The final issue is that if you remove say 1mn bpd of oil from the market then the prices will go up. CEO of Marco Advisors Chris Weafer says that we could be looking at $100 oil again this winter: even if Russia is producing 1mn bpd less oil, if it can sell that oil at $75 then what is lost in production is more than compensated for by the increase in price.

The bottom line is, this will hurt Russia, but the scheme is not going to work very well and it is going to come nowhere close to cutting Russia off from its petrodollars. The oil embargo is likely to turn into a global game of whack-a-mole, and the West simply doesn’t have the reach to enforce its rules around the whole planet.

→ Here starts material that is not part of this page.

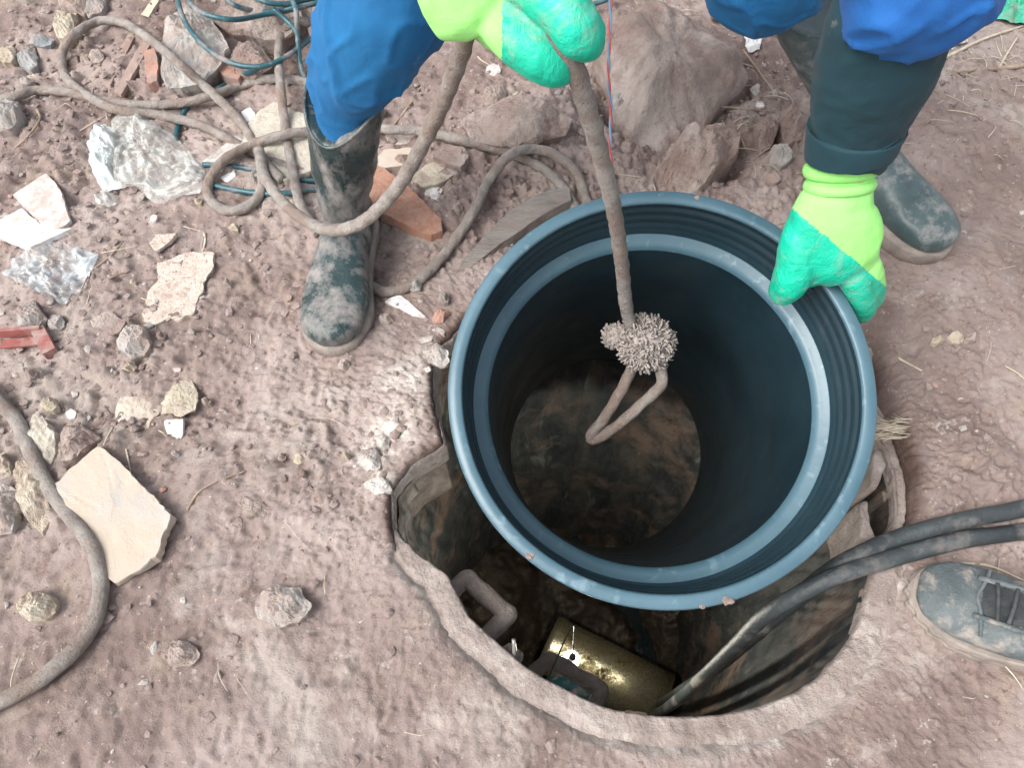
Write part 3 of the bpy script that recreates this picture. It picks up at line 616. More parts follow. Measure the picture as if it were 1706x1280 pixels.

The crux of the problem is that if there are profits to be made – and the sanctions are going to introduce massive distortions into the most sophisticated commodity market on earth, so there is a massive amount of money to be made – the market will do its thing. It has already done its thing by sending all that European oil to Asia and there is no reason to think it won’t do its thing again. As I have argued elsewhere, increasingly sanctions on Russia are boomeranging back to hurt the West (in this case read Europe) as much or more than Russia.